Precise End-Effector Control for an Aerial Manipulator Under Composite Disturbances: Theory and Experiments

One of inescapable challenges in facilitating the application of aerial manipulators is to achieve the high precision control performance of the end-effector. The manipulator motions beneath the UAV platform constantly contend with composite disturbances, such as floating base, strong inner coupling effects, and model uncertainties. These factors collectively contribute to an inadequate control performance. In this paper, a composite control scheme is presented to tackle this issue. Specifically, a joint velocity planner is proposed to handle the base-floating disturbance in kinematic loop. By virtue of the generated joint reference signal, the base-floating disturbance can be effectively alleviated. The tracking error of the end-effector can be ensured within a small set.

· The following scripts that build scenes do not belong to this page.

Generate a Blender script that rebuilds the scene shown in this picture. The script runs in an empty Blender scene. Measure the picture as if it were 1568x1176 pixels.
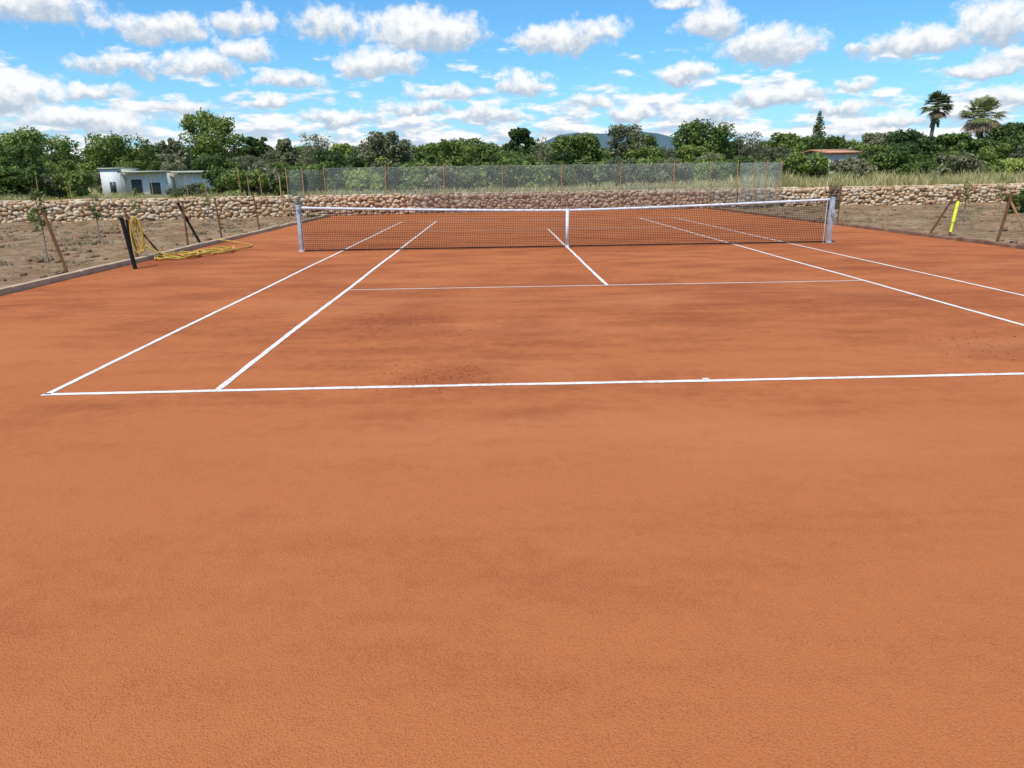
import bpy, math, numpy as np
from mathutils import Matrix, Vector
rng=np.random.default_rng(7)
S=bpy.context.scene
COL=S.collection
# ------------------------------------------------------------------ helpers
class MB:
    """quad mesh builder"""
    def __init__(s): s.v=[];s.f=[];s.m=[];s.n=0
    def add(s,V,F,mat=0):
        V=np.asarray(V,float).reshape(-1,3);F=np.asarray(F,int).reshape(-1,4)
        s.v.append(V);s.f.append(F+s.n);s.m.append(np.full(len(F),mat));s.n+=len(V)
    def build(s,name,mats,smooth=False,link=True):
        V=np.concatenate(s.v);F=np.concatenate(s.f);M=np.concatenate(s.m)
        me=bpy.data.meshes.new(name)
        me.vertices.add(len(V));me.vertices.foreach_set('co',V.astype(np.float32).ravel())
        me.loops.add(F.size);me.loops.foreach_set('vertex_index',F.astype(np.int32).ravel())
        me.polygons.add(len(F));me.polygons.foreach_set('loop_start',np.arange(0,F.size,4,dtype=np.int32))
        me.polygons.foreach_set('material_index',M.astype(np.int32))
        if smooth: me.polygons.foreach_set('use_smooth',np.ones(len(F),bool))
        for m in mats: me.materials.append(m)
        me.update(calc_edges=True);me.validate()
        ob=bpy.data.objects.new(name,me)
        if link: COL.objects.link(ob)
        return ob
BOXF=np.array([[0,3,2,1],[4,5,6,7],[0,1,5,4],[1,2,6,5],[2,3,7,6],[3,0,4,7]])
def box(mb,c,s,mat=0,rotz=0,taper=1.0):
    x,y,z=s[0]/2,s[1]/2,s[2]/2
    V=np.array([[-x,-y,-z],[x,-y,-z],[x,y,-z],[-x,y,-z],[-x*taper,-y*taper,z],[x*taper,-y*taper,z],[x*taper,y*taper,z],[-x*taper,y*taper,z]])
    c_,s_=math.cos(rotz),math.sin(rotz)
    V=np.stack([V[:,0]*c_-V[:,1]*s_,V[:,0]*s_+V[:,1]*c_,V[:,2]],1)+np.array(c)
    mb.add(V,BOXF,mat)
def tube(mb,pts,rad,n=6,mat=0,cap=True):
    pts=np.asarray(pts,float);rad=np.broadcast_to(np.asarray(rad,float),(len(pts),))
    T=np.gradient(pts,axis=0);T/=np.linalg.norm(T,axis=1)[:,None]+1e-9
    ref=np.array([0,0,1.]) if abs(T[:,2]).mean()<.8 else np.array([1.,0,0])
    A=np.cross(T,ref);A/=np.linalg.norm(A,axis=1)[:,None]+1e-9;B=np.cross(T,A)
    a=np.arange(n)*2*math.pi/n
    V=pts[:,None,:]+rad[:,None,None]*(A[:,None,:]*np.cos(a)[None,:,None]+B[:,None,:]*np.sin(a)[None,:,None])
    F=[]
    for i in range(len(pts)-1):
        for j in range(n):
            k=(j+1)%n;F.append([i*n+j,i*n+k,(i+1)*n+k,(i+1)*n+j])
    if cap and n%2==0:
        for b in (0,(len(pts)-1)*n):
            for j in range(1,n-2,2): F.append([b,b+j,b+j+1,b+j+2])
    mb.add(V.reshape(-1,3),F,mat)
def prisms(mb,A,B,r,mat=0):
    A=np.asarray(A,float);B=np.asarray(B,float);T=B-A;T/=np.linalg.norm(T,axis=1)[:,None]
    ref=np.where(abs(T[:,1:2])>.9,np.array([[1.,0,0]]),np.array([[0,1.,0]]))
    N=np.cross(T,ref);N/=np.linalg.norm(N,axis=1)[:,None];M=np.cross(T,N)
    V=np.stack([A+(a*N+b*M)*r for a,b in((-1,-1),(1,-1),(1,1),(-1,1))]+[B+(a*N+b*M)*r for a,b in((-1,-1),(1,-1),(1,1),(-1,1))],1)
    F=BOXF[None]+8*np.arange(len(A))[:,None,None]
    mb.add(V.reshape(-1,3),F.reshape(-1,4),mat)
def leaves(mb,C,R,n,size,mat=1,flat=1.0,inner=.5):
    C=np.asarray(C,float);R=np.asarray(R,float)
    p=R[:,0]**2;p/=p.sum();i=rng.choice(len(C),n,p=p)
    d=rng.normal(size=(n,3));d/=np.linalg.norm(d,axis=1)[:,None]
    rr=inner+(1-inner)*rng.random(n)**.5*(1+.18*rng.normal(size=n))
    P=C[i]+d*R[i]*rr[:,None]
    N=d*.8+rng.normal(size=(n,3))*.6+np.array([0,0,.35]);N/=np.linalg.norm(N,axis=1)[:,None]
    A=np.cross(N,rng.normal(size=(n,3)));A/=np.linalg.norm(A,axis=1)[:,None];B=np.cross(N,A)
    s=size*(.55+.9*rng.random(n))[:,None]
    V=np.stack([P-A*s,P-B*s*.55,P+A*s,P+B*s*.55+N*s*.2],1)
    mb.add(V.reshape(-1,3),np.arange(4*n).reshape(-1,4),mat)
def empty(name,loc=(0,0,0)):
    o=bpy.data.objects.new(name,None);o.location=loc;o.empty_display_size=.3;COL.objects.link(o);return o
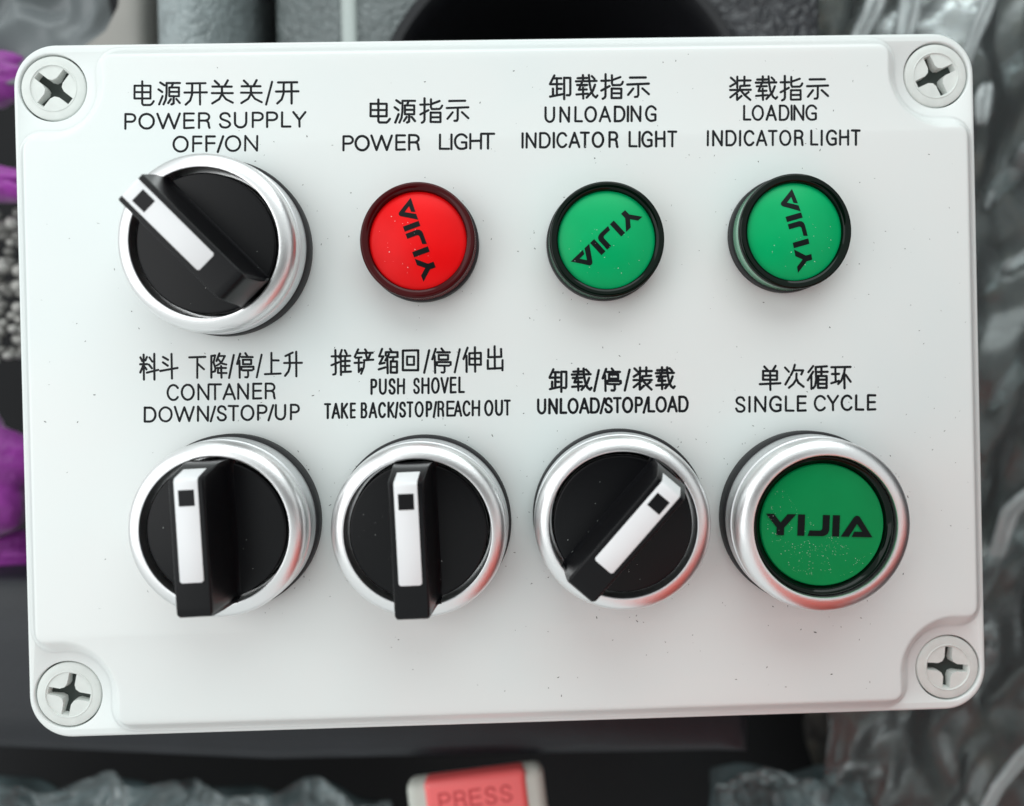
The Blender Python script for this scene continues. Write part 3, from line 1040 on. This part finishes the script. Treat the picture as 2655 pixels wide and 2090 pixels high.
def P3(px, py, z):
    p = at(px, py, z); return (p.x, p.y, p.z)


ZB = -72.0
# cup holder in the console: leather panels with a round opening
cx, cy = P2(1462, 334, ZB)
RC = 477 / (FPX / (CAMC.z - ZB))


def notch(side):
    p = []
    a0, a1 = (90, 270) if side < 0 else (-90, 90)
    for k in range(33):
        a = math.radians(a0 + (a1 - a0) * k / 32)
        p.append((cx + RC * math.cos(a), cy + RC * math.sin(a)))
    return p


top, bot = P2(1000, -500, ZB)[1], P2(1000, 760, ZB)[1]
xl = P2(712, 50, ZB)[0]
pl = [(cx - .4, bot)] + list(reversed([(x - .4, y) for x, y in notch(-1)])) + [(cx - .4, top), (xl, top), (xl, bot)]
pl = list(reversed(pl))


def densify(poly, step):
    out = []
    n = len(poly)
    for i in range(n):
        a, b = Vector(poly[i]), Vector(poly[(i + 1) % n])
        k = max(1, int((b - a).length / step))
        for j in range(k): out.append(tuple(a.lerp(b, j / k)))
    return out


def area2(p): return sum(p[i][0] * p[(i + 1) % len(p)][1] - p[(i + 1) % len(p)][0] * p[i][1] for i in range(len(p)))


def ccw(p): return p if area2(p) > 0 else list(reversed(p))


console = props(link(bpy.data.objects.new("centre_console", None)), "leather covered console with a round black cup holder, behind the box", "console")
lp_o = slab("console_panel", ccw(densify(pl, 6)), ZB, 50, M_leather, bevel=2)
lp_o["label"] = "grey-green grained panel left of the cup holder"; lp_o.parent = console
xr = P2(2130, 50, ZB)[0]
pr_ = [(cx + .4, top)] + list(reversed([(x + .4, y) for x, y in notch(1)])) + [(cx + .4, bot), (xr, bot), (xr, top)]
rp_o = slab("console_panel", ccw(densify(pr_, 6)), ZB, 50, M_leather_d, bevel=2)
rp_o["label"] = "nearly black panel right of the cup holder"; rp_o.parent = console
# pale piping on the left panel
vv, ff = [], []
xs = P2(905, 50, ZB)[0]
for j in range(25):
    y = bot + (top - bot) * j / 24
    for k in range(12):
        a = math.pi * 2 * k / 12
        vv.append((xs + 2.1 * math.cos(a), y, ZB + .3 + 1.3 * math.sin(a)))
for j in range(24):
    for k in range(12):
        ff.append((j * 12 + k, j * 12 + (k + 1) % 12, (j + 1) * 12 + (k + 1) % 12, (j + 1) * 12 + k))
pp = mesh_obj("piping", vv, ff, M_seam, lp_o)
# the holder
v, f = lathe([(RC - .5, -40), (RC - .2, -1), (RC + 2.2, 1.6), (RC + 1.2, 2.9), (RC - .8, 2.6), (RC - 2.2, .6), (RC - 3, -4), (RC - 6, -45), (0, -47)], 96)
ch = mesh_obj("cup_holder", v, f, M_well, None, loc=(cx, cy, ZB))
ch.parent = console

# rounded bolster, light catching its crown
xa, xb = P2(370, 50, ZB + 14)[0], P2(618, 50, ZB + 6)[0]
xm, hw = (xa + xb) / 2, (xb - xa) / 2
v, f = [], []
NY, NA = 30, 24
for j in range(NY + 1):
    y = -10 + (top + 10) * j / NY
    for k in range(NA + 1):
        a = math.pi * k / NA
        v.append((xm + hw * math.cos(a), y, ZB - 6 + (24 * math.sin(a) ** .8 if 0 < k < NA else -50)))
for j in range(NY):
    for k in range(NA):
        q = j * (NA + 1) + k
        f.append((q, q + NA + 1, q + NA + 2, q + 1))
bo = sheet_obj("seat_bolster", v, f, leather("pale_leather", (0.30, 0.345, 0.35), 300, 0.0003, 0.32))
bo.modifiers.new("thickness", 'SOLIDIFY').thickness = 0.002
props(bo, "rounded grey leather seat bolster with a bright crown", "seat bolster")

# beige trim between cloth and bolster
be = slab("beige_trim", ccw(densify([P2(205, 200, -66), P2(372, 200, -66), P2(366, 60, -66), P2(372, -140, -66), P2(310, -140, -66), P2(292, 10, -66), P2(262, 70, -66), P2(205, 112, -66)], 5)), -66, 60, M_beige, bevel=3)
props(be, "smooth beige trim piece between grey cloth and leather bolster", "seat trim")

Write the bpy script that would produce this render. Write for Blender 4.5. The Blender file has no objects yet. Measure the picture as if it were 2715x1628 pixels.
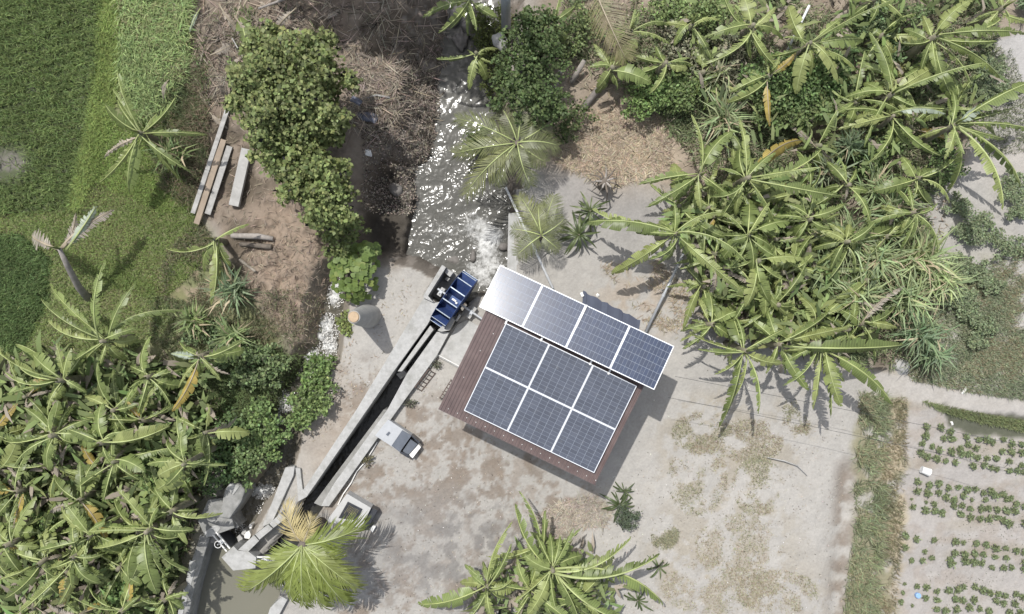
import bpy, math, random
import numpy as np
from mathutils import Vector

PI = math.pi
sc = bpy.context.scene
COL = sc.collection
rnd = random.Random(11)
RNG = np.random.default_rng(5)

# ------------------------------------------------------------------ camera, sky, sun
H = 23.0                       # flying height of the camera above the yard
PX = 0.01                      # metres on the ground per photograph pixel
cam = bpy.data.cameras.new("camera")
cam.sensor_width = 36.0
cam.lens = 18.0 * H / (13.575)
cam.clip_end = 500
camo = bpy.data.objects.new("camera", cam)
camo.location = (0, 0, H)
COL.objects.link(camo)
sc.camera = camo

SUN_EL, SUN_DIR = math.radians(66), Vector((-0.50, 0.866))
world = bpy.data.worlds.new("World")
sc.world = world
world.use_nodes = True
wn = world.node_tree
sky = wn.nodes.new("ShaderNodeTexSky")
sky.sky_type = 'NISHITA'
sky.sun_disc = False
sky.sun_elevation = SUN_EL
sky.sun_rotation = math.atan2(SUN_DIR.x, SUN_DIR.y) % (2 * PI)
sky.dust_density = 2.2
sky.air_density = 1.0
bg = wn.nodes["Background"]
bg.inputs[1].default_value = 0.15
hz = wn.nodes.new("ShaderNodeHueSaturation")     # milky tropical sky
hz.inputs["Saturation"].default_value = 0.5
wn.links.new(sky.outputs[0], hz.inputs["Color"])
wn.links.new(hz.outputs[0], bg.inputs[0])

sl = bpy.data.lights.new("sun", 'SUN')
sl.energy = 3.45
sl.angle = math.radians(0.55)
sl.color = (1.0, 0.972, 0.93)
so = bpy.data.objects.new("sun", sl)
so.location = (-12, 20, 40)
so.rotation_euler = Vector((SUN_DIR.x * math.cos(SUN_EL), SUN_DIR.y * math.cos(SUN_EL), math.sin(SUN_EL))).to_track_quat('Z', 'Y').to_euler()
COL.objects.link(so)
vs = sc.view_settings
vs.view_transform = 'Standard'
vs.look = 'None'
vs.exposure = 0.24
vs.gamma = 1.0
vs.use_curve_mapping = False
sc.cycles.max_bounces = 6
sc.cycles.sample_clamp_indirect = 4.0


# ------------------------------------------------------------------ helpers
def G(sx, sy, z=0.0):
    k = (H - z) / H * PX
    return Vector(((sx - 1357.5) * k, (814.0 - sy) * k, z))


def S_of(x, y, z=0.0):
    k = H / ((H - z) * PX)
    return x * k + 1357.5, 814.0 - y * k


def tri_mesh(name, V, T, col=None, mats=(), smooth=False, mi=None):
    V = np.asarray(V, np.float32).reshape(-1, 3)
    T = np.asarray(T, np.int32).reshape(-1, 3)
    me = bpy.data.meshes.new(name)
    me.vertices.add(len(V))
    me.vertices.foreach_set("co", V.ravel())
    me.loops.add(len(T) * 3)
    me.loops.foreach_set("vertex_index", T.ravel())
    me.polygons.add(len(T))
    me.polygons.foreach_set("loop_start", np.arange(0, len(T) * 3, 3, dtype=np.int32))
    if mi is not None:
        me.polygons.foreach_set("material_index", np.asarray(mi, np.int32))
    me.update(calc_edges=True)
    if smooth:
        me.polygons.foreach_set("use_smooth", np.ones(len(T), bool))
    if col is not None:
        c = np.asarray(col, np.float32)
        if c.shape[1] == 3:
            c = np.hstack([c, np.ones((len(c), 1), np.float32)])
        a = me.attributes.new("col", 'FLOAT_COLOR', 'POINT')
        a.data.foreach_set("color", c.ravel())
    for m in mats:
        me.materials.append(m)
    return me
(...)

Moreover, in a complementary manner, neural network (NN) approximation and nonlinear disturbance observer (NDO) compensation are combined to track the joint references. The NN is adopted to estimate composite dynamic model including inner coupling effects and model uncertainties, while the NDO is designed to handle the remaining uncompensated part. The stability of the closed-loop system including the manipulator kinematics and dynamics is guaranteed using the Lyapunov-like method. Experimental results are reported to manifest the effectiveness of the proposed composite control scheme. Note to Practitioners —This work is driven by the precise end-effector control problem of an aerial manipulator subject to base-floating, strong dynamic coupling, and model uncertainties. Most of existing approaches implicitly address this issue by improving the flight performance of the aerial platform. However, the composite disturbances acted on the manipulator, which would deteriorate the operation accuracy of the end-effector, are not systematically addressed. In this work, a composite control scheme is constructed, which consists of the manipulator joint velocity planner and the dynamic controller. The idea is intuitive. The joint velocity is generated to counteract the fluctuation of the aerial platform. Furthermore, the dynamic controller is developed to accurately track the planned joint velocity in the presence of strong coupling and model uncertainties. The proposed scheme guarantees the stability of the close loop system, making our approach especially promising solution for aerial manipulation under composite disturbances.